S’il fallait donner un nom à l’acte de naissance de l’économie moderne, ce serait celui d’Adam Smith (1723–1790). Philosophe écossais des Lumières, Smith est l’auteur du monument intellectuel La richesse des nations (1776), un ouvrage qui a transformé à jamais notre manière de concevoir le commerce, l’État, la richesse et la société. Pourtant, réduire Smith à l’image simpliste d’un apôtre du “capitalisme sauvage” serait trahir l’ampleur de sa pensée. Il n’a pas seulement fondé l’économie politique ; il a surtout posé les bases d’un ordre social fondé sur la liberté individuelle, le marché concurrentiel et la coopération spontanée entre les êtres humains.
Au cœur de sa pensée, une idée phare : la main invisible. Par cette métaphore, Smith explique que lorsque les individus poursuivent leurs propres intérêts – sans intention de servir le bien commun – ils participent néanmoins, par la dynamique du marché, à la prospérité de tous. C’est l’anti-thèse du dirigisme et de la planification : ce n’est pas en contrôlant l’économie qu’on enrichit une nation, mais en laissant les individus produire, échanger et innover librement. Le boulanger ne fait pas du pain par altruisme, écrit Smith, mais parce qu’il en retire un bénéfice. Et c’est justement cette logique du profit personnel, encadrée par la concurrence, qui génère l’abondance pour tous.

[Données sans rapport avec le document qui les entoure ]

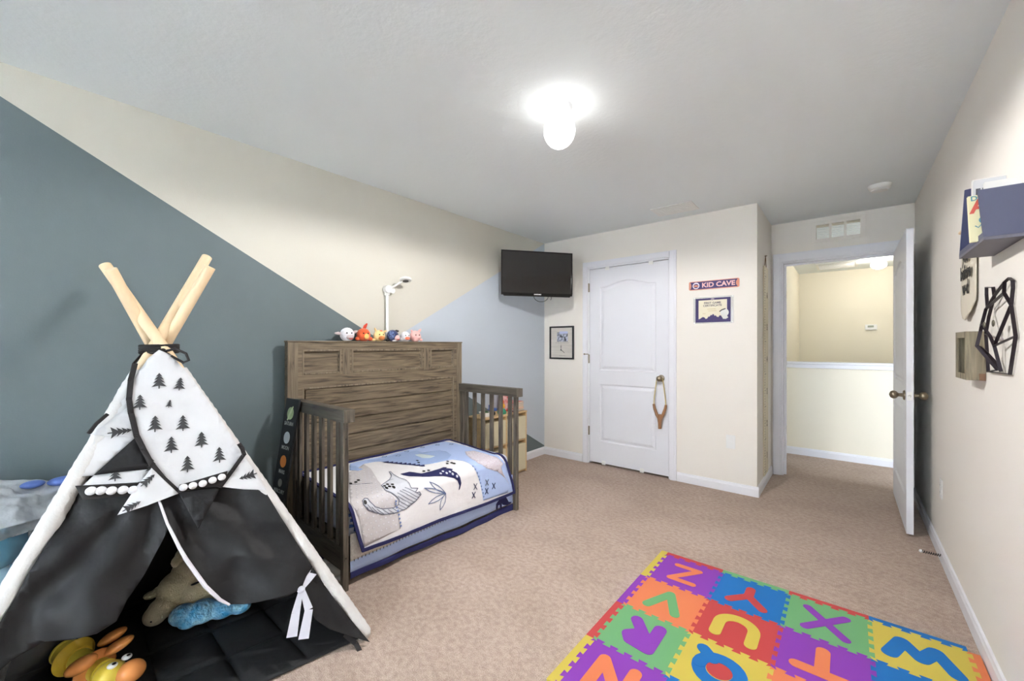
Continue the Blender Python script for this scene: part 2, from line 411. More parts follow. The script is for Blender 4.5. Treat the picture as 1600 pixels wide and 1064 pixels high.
lb.spot_size = math.radians(180); lb.spot_blend = 0.2
lo = bpy.data.objects.new('added_fill_spot', lb); lo.location = (-1.101, 1.711, H-0.215); COL.objects.link(lo)
globe_lamp('hall_lamp', 'small glowing dome light on the hall ceiling beyond the doorway', 0.33, 7.46, (1.0, 0.93, 0.82, 1), 13, rg=0.085, rz=0.06, drop=0.085)
# supply vent near the closet
v = thing('ceiling_vent', 'white louvred air vent in the ceiling near the closet', 'vent', (-1.155, 3.62, H))
fm = MB(); x0, x1, y0, y1 = -1.325, -0.985, 3.50, 3.74
fm.box(x0, x1, y0, y0+.022, H-.008, H).box(x0, x1, y1-.022, y1, H-.008, H).box(x0, x0+.022, y0+.022, y1-.022, H-.008, H).box(x1-.022, x1, y0+.022, y1-.022, H-.008, H)
obj('vent_frame', fm, white_pl, v, smooth=0, bevel=0.002)
for i in range(7):
    y = y0+0.036+i*0.027
    obj('slat', MB().box(x0+.02, x1-.02, y, y+0.019, H-0.007, H-0.003, Matrix.Translation((0, 0, 0))), white_pl, v, smooth=0)
v = thing('return_vent', 'long grey slotted return vent in the hall ceiling', 'vent', (-0.13, 7.68, H))
fm = MB(); x0, x1, y0, y1 = -0.36, 0.12, 7.38, 7.98
fm.box(x0, x1, y0, y0+.03, H-.01, H).box(x0, x1, y1-.03, y1, H-.01, H).box(x0, x0+.03, y0+.03, y1-.03, H-.01, H).box(x1-.03, x1, y0+.03, y1-.03, H-.01, H)
obj('vent_frame', fm, white_pl, v, smooth=0)
obj('filter_panel', MB().box(x0+.03, x1-.03, y0+.03, y1-.03, H-.004, H-.001), mat('vent_grey', rgb(120, 112, 100), .8), v, smooth=0)
for i in range(12):
    y = y0+0.05+i*0.043; obj('slat', MB().box(x0+.03, x1-.03, y, y+0.014, H-0.009, H-0.005), white_pl, v, smooth=0)
s = thing('smoke_detector', 'round white smoke detector on the bedroom ceiling near the doorway', 'smoke detector', (0.185, 4.05, H))
obj('detector_body', MB().lathe([(0.001, -0.036), (0.045, -0.036), (0.06, -0.028), (0.066, -0.014), (0.068, 0)], Matrix.Translation((0.185, 4.05, H)), 36), white_pl, s)
obj('detector_ring', MB().lathe([(0.04, -0.040), (0.047, -0.040), (0.047, -0.036), (0.04, -0.036)], Matrix.Translation((0.185, 4.05, H)), 30), white_pl, s)
# ------------------------------------------------------------------ outlets, thermostat
def outlet(name, label, M, blank=False, gang=1):
    t = thing(name, label, 'outlet', tuple(M.translation))
    w2 = 0.036*gang if gang == 1 else 0.055
    obj('cover_plate', MB(M).box(-w2, w2, -0.058, 0.058, 0, 0.005), white_pl, t, smooth=0, bevel=0.003)
    cols = (0,) if gang == 1 else (-0.023, 0.023)
    for c in cols:
        for s_ in (-1, 1):
            obj('socket', MB(M).box(c-0.014, c+0.014, s_*0.021-0.013, s_*0.021+0.013, 0.005, 0.0075), white_pl, t, smooth=0, bevel=0.002)
            if not blank:
                for q in (-1, 1): obj('slot', MB(M).box(c+q*0.006-0.001, c+q*0.006+0.001, s_*0.021-0.003, s_*0.021+0.005, 0.0075, 0.0078), black_pl, t, smooth=0)
    return t
outlet('wall_outlet', 'white outlet plate low on the wall right of the closet door', frame_M((-0.775, YB, 0.43), (1, 0, 0), (0, 0, 1)), True)
outlet('wall_outlet', 'white outlet low on the right wall in front of the open door', frame_M((XR, 3.48, 0.412), (0, -1, 0), (0, 0, 1)))
t = thing('wall_thermostat', 'small white thermostat on the far stairwell wall', 'thermostat', (0.285, YH, 1.53))
obj('thermostat_body', MB().box(0.21, 0.35, YH-0.025, YH, 1.49, 1.575), white_pl, t, smooth=0, bevel=0.008)
obj('display', MB().box(0.24, 0.31, YH-0.027, YH-0.0245, 1.53, 1.56), mat('lcd_grey', rgb(150, 155, 140), .4), t, smooth=0)
t = thing('door_stop', 'dark spring door stop on the baseboard behind the open door', 'door stop', (0.419, 3.40, 0.04))
pts = [(0.419-0.08*i/60, 3.40+0.007*math.cos(i*0.9), 0.045+0.007*math.sin(i*0.9)) for i in range(61)]
obj('spring', MB().tube(pts, 0.0018, 6), black_pl, t); obj('tip', MB().ball((0.336, 3.40, 0.045), 0.009), white_pl, t)

# ------------------------------------------------------------------ growth chart ruler on the closet side wall
ply = mat('pale_plywood', rgb(214, 203, 176), 0.6, var=0.06, vscale=6, stretch=(1, 8, 1))
ink = mat('black_ink', rgb(20, 20, 20), 0.6)
t = thing('growth_ruler', 'tall pale wooden growth ruler hanging on the narrow closet side wall', 'growth chart', (XC, 4.30, 0.09))
obj('ruler_board', MB().box(XC+0.0005, XC+0.013, 4.205, 4.42, 0.10, 1.965), ply, t, smooth=0, bevel=0.002)
tk = MB()
for i in range(75):
    z = 0.13+i*0.0242; L_ = 0.09 if i % 12 == 0 else (0.06 if i % 6 == 0 else 0.032)
    tk.box(XC+0.013, XC+0.0136, 4.205, 4.205+L_, z, z+0.0032)
obj('tick_marks', tk, ink, t, smooth=0)
for i in range(6):
    text('numeral', str(6-i), 0.075, frame_M((XC+0.0138, 4.345, 0.13+(5-i)*0.29+0.13), (0, 1, 0), (0, 0, 1)), ink, t, 0.0004, 0.002)
obj('hanging_cord', MB().tube([(XC+.006, 4.25, 1.95), (XC+.008, 4.30, 2.07), (XC+.006, 4.36, 1.955)], 0.003, 6), mat('tan_cord', rgb(120, 95, 60), .9), t)
obj('wall_hook', MB().tube([(XC, 4.30, 2.065), (XC+0.02, 4.30, 2.065)], 0.004, 8), nickel, t)

# ------------------------------------------------------------------ things on the closet wall
navy = mat('navy_print', rgb(50, 34, 96), .55); coral = mat('coral_print', rgb(214, 140, 116), .55); paper = mat('cream_paper', rgb(232, 224, 200), .7)
t = thing('name_sign', 'long navy and coral KID CAVE sign above the certificate', 'sign', (-0.912, YB, 1.79))
fs = lambda a, b, d: (a, YB-0.001-d, b)
def rrect(a0, a1, b0, b1, r, n=5):
    out = []
    for cx, cy, s0 in ((a1-r, b0+r, -PI/2), (a1-r, b1-r, 0), (a0+r, b1-r, PI/2), (a0+r, b0+r, PI)):
        out += [(cx+r*math.cos(s0+PI/2*i/n), cy+r*math.sin(s0+PI/2*i/n)) for i in range(n+1)]
    return out
obj('sign_board', MB().prism(rrect(-1.116, -0.708, 1.757, 1.834, .012), fs, 0, .006), coral, t, smooth=0)
obj('navy_band', MB().prism([(-1.104, 1.763), (-0.72, 1.763), (-0.732, 1.78), (-0.734, 1.795), (-0.732, 1.81), (-0.72, 1.828), (-1.104, 1.828), (-1.096, 1.81), (-1.094, 1.795), (-1.096, 1.78)], fs, .006, .0072), navy, t, smooth=0)
ring = [(-1.055+.029*math.cos(i*PI/16), 1.795+.029*math.sin(i*PI/16)) for i in range(32)]
obj('round_emblem', MB().prism(ring, fs, .0072, .008), mat('sign_white', rgb(225, 215, 225), .5), t, smooth=0)
disc = [(-1.055+.021*math.cos(i*PI/16), 1.793+.019*math.sin(i*PI/16)) for i in range(32)]
obj('emblem_face', MB().prism(disc, fs, .008, .0085), navy, t, smooth=0)
obj('emblem_skyline', MB().prism([(-1.073, 1.785), (-1.037, 1.785), (-1.037, 1.795), (-1.043, 1.802), (-1.048, 1.797), (-1.055, 1.806), (-1.062, 1.798), (-1.068, 1.802), (-1.073, 1.795)], fs, .0085, .009), coral, t, smooth=0)
text('sign_lettering', 'KID CAVE', 0.056, frame_M((-0.873, YB-.0085, 1.794), (1, 0, 0), (0, 0, 1)), mat('pink_print', rgb(232, 180, 178), .5), t, .0008, .0018, sx=1.08)

acr = mat('clear_acrylic', rgb(235, 238, 240), 0.08, trans=0.0, alpha=0.25)
t = thing('certificate', 'navy bordered certificate in a clear acrylic holder under the sign', 'certificate', (-0.917, YB, 1.57))
obj('holder_back', MB().box(-1.078, -0.752, YB-.004, YB-.0005, 1.452, 1.69), acr, t, smooth=0)
obj('printed_sheet', MB().box(-1.060, -0.775, YB-.0052, YB-.004, 1.464, 1.677), navy, t, smooth=0)
obj('cream_centre', MB().box(-1.034, -0.803, YB-.0058, YB-.0052, 1.482, 1.660), paper, t, smooth=0)
gi = mat('grey_ink', rgb(92, 84, 92), .6)
text('heading', 'FIRST GAME\nCERTIFICATE', 0.0235, frame_M((-0.92, YB-.006, 1.622), (1, 0, 0), (0, 0, 1)), gi, t, .0003, .0006, sx=1.1)
obj('text_lines', MB().box(-.962, -.892, YB-.0062, YB-.0058, 1.578, 1.5815).box(-.955, -.885, YB-.0062, YB-.0058, 1.562, 1.565).box(-1.0, -.975, YB-.0062, YB-.0058, 1.54, 1.543), mat('gold_ink', rgb(196, 178, 120), .6), t, smooth=0)
sky = [(-1.034, 1.482), (-.80, 1.482), (-.80, 1.493)]
hs = [(.81, .505), (.825, .515), (.84, .500), (.85, .520), (.862, .521), (.87, .507), (.884, .510), (.894, .524), (.903, .518), (.908, .532), (.917, .536), (.922, .525), (.932, .528), (.944, .512), (.952, .515), (.962, .498), (.975, .494), (.985, .508), (.998, .512), (1.01, .505), (1.02, .497), (1.034, .492)]
sky += [(-a, 1+b) for a, b in hs]
obj('skyline', MB().prism(sky, lambda a, b, d: (a, YB-.0058-d, b), 0, .0006), navy, t, smooth=0)
obj('white_figure', MB().prism([(-.793+.0-.0, 1.5)]+[(-.822+.033*math.cos(i*PI/10), 1.545+.034*math.sin(i*PI/10)) for i in range(-3, 14)]+[(-.842, 1.51), (-.835, 1.49), (-.812, 1.488)], lambda a, b, d: (a, YB-.0064-d, b), 0, .0008), mat('figure_white', rgb(226, 226, 220), .6), t, smooth=0)
obj('cap_stroke', MB().prism([(-.865, 1.556), (-.845, 1.572), (-.815, 1.582), (-.813, 1.574), (-.842, 1.564), (-.86, 1.55)], lambda a, b, d: (a, YB-.0073-d, b), 0, .0005), ink, t, smooth=0)
obj('top_badge', MB().prism([(-.935, 1.668), (-.918, 1.655), (-.901, 1.668), (-.918, 1.68)], lambda a, b, d: (a, YB-.0064-d, b), 0, .0008), mat('badge_grey', rgb(150, 135, 150), .5), t, smooth=0)
for x, z in ((-1.07, 1.683), (-.76, 1.683), (-1.07, 1.459), (-.76, 1.459)):
    obj('stud', MB().lathe([(.006, 0), (.006, .004), (.001, .006)], frame_M((x, YB-.004, z), (1, 0, 0), (0, 0, 1)), 12), white_pl, t)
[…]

Mais Adam Smith ne s’arrête pas à l’économie. Avant d’écrire La richesse des nations, il publie La théorie des sentiments moraux (1759), une œuvre capitale où il développe sa conception de la morale humaine. Pour Smith, le marché ne peut fonctionner sans une base éthique forte. L’homme est mû par son intérêt, certes, mais il est aussi un être empathique, capable de se mettre à la place d’autrui. Cette combinaison subtile entre égoïsme modéré et sympathie morale est ce qui rend possible une société libre et stable. Autrement dit, Smith n’était pas un cynique, mais un réaliste moral, convaincu que l’ordre spontané émerge de règles de justice, d’habitudes sociales et de limites aux abus de pouvoir.
Dans La richesse des nations, Smith dénonce les privilèges accordés aux corporations, les monopoles d’État, les protections commerciales, et les politiques mercantilistes qui freinent l’échange libre. Il s’attaque à l’inefficacité d’un gouvernement qui veut contrôler les prix, les quantités, et les activités humaines. Il propose plutôt un État limité mais fort, chargé de garantir la justice, la défense, et certaines infrastructures publiques, mais qui ne doit jamais se substituer au marché ou à la responsabilité des individus.
L’héritage de Smith est partout : dans les constitutions modernes, dans les politiques de libre-échange, dans les révolutions industrielles et dans la méfiance contemporaine envers les États surdimensionnés. Pourtant, le message profond de Smith est souvent trahi, récupéré à droite comme à gauche. Car Smith ne prônait pas l’anarchie du profit ou l’indifférence au sort des pauvres ; il croyait plutôt à un ordre naturel, équilibré, où la liberté économique repose sur des institutions solides, un État impartial, et une morale partagée.
Redécouvrir Adam Smith aujourd’hui, c’est revenir à une vision du monde dans laquelle la liberté économique n’est pas une fin en soi, mais un moyen d’émancipation individuelle et collective. Un monde où l’État ne fait pas la richesse, mais en crée les conditions. Un monde que certains aimeraient effacer sous une avalanche de subventions, de normes, et de dépendance organisée.